Stated goal: Copy the listing below line for line, starting at its first line and ending with the line that has "rng = np.random.default_rng(7)" in it. Add nothing.

# Data block start

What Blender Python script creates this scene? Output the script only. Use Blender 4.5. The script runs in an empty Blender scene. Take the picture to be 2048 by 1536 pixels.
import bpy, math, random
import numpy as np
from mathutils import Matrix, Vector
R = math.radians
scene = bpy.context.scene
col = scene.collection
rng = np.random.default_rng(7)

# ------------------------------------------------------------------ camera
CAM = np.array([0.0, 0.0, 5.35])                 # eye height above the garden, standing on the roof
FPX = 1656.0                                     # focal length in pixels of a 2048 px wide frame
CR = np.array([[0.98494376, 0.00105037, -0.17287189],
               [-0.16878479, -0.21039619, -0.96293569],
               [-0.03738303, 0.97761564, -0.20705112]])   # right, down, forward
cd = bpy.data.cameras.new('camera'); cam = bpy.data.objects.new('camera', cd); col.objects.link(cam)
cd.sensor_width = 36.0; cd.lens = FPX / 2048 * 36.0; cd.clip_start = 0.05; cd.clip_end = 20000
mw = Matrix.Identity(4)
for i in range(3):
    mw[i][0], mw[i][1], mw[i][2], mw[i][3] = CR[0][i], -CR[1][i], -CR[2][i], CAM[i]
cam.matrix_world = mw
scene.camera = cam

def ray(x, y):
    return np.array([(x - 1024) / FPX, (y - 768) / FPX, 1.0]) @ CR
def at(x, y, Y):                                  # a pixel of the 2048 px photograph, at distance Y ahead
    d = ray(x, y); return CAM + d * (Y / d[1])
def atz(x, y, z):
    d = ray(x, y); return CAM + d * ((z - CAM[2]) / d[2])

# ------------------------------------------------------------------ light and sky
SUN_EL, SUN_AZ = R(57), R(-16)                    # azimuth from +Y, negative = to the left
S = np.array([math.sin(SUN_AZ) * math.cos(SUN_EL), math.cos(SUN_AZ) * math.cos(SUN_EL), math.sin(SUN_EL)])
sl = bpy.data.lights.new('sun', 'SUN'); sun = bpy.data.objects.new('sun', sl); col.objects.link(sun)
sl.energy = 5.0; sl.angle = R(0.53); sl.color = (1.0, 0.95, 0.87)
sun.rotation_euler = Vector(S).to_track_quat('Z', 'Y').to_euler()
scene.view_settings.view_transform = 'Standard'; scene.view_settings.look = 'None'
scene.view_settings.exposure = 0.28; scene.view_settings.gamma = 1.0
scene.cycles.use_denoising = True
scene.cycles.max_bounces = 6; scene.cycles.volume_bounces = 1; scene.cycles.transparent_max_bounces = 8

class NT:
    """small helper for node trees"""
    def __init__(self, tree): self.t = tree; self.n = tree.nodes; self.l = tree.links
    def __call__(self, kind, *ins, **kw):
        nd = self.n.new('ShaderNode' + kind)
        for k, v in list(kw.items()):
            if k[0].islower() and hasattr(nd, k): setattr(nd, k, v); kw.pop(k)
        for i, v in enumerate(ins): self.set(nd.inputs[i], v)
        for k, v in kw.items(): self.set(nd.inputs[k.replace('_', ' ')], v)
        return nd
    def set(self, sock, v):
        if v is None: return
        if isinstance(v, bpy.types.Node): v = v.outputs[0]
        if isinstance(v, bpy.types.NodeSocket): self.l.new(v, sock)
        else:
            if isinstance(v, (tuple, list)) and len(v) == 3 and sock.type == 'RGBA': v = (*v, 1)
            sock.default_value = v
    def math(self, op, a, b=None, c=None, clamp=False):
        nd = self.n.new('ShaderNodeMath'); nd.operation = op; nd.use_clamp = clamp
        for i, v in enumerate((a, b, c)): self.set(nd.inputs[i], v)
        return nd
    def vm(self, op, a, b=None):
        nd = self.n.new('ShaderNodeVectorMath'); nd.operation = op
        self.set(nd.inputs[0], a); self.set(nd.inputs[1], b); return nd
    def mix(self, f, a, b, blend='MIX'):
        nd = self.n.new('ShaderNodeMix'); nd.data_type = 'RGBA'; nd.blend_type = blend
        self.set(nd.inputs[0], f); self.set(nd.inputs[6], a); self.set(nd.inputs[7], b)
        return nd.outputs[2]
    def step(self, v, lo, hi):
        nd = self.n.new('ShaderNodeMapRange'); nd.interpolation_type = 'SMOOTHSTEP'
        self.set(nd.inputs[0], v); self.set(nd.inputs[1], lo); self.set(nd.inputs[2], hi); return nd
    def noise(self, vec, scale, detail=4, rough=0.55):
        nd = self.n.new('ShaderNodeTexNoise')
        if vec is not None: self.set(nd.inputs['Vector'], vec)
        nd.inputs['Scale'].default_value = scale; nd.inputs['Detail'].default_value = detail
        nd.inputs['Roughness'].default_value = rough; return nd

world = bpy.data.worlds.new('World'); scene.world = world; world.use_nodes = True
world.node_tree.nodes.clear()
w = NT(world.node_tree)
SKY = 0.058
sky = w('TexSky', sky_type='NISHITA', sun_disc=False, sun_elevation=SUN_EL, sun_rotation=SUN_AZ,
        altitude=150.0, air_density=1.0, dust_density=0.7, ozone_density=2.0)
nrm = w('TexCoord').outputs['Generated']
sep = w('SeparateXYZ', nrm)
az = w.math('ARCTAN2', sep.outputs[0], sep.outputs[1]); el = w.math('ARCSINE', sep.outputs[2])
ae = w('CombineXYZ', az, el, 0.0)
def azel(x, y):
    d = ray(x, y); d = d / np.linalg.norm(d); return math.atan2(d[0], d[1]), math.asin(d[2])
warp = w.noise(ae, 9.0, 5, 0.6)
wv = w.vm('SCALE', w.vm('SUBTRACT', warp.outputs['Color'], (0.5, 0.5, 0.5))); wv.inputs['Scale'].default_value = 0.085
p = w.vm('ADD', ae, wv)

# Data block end

Solution to this problem:
What Blender Python script creates this scene? Output the script only. Use Blender 4.5. The script runs in an empty Blender scene. Take the picture to be 2048 by 1536 pixels.
import bpy, math, random
import numpy as np
from mathutils import Matrix, Vector
R = math.radians
scene = bpy.context.scene
col = scene.collection
rng = np.random.default_rng(7)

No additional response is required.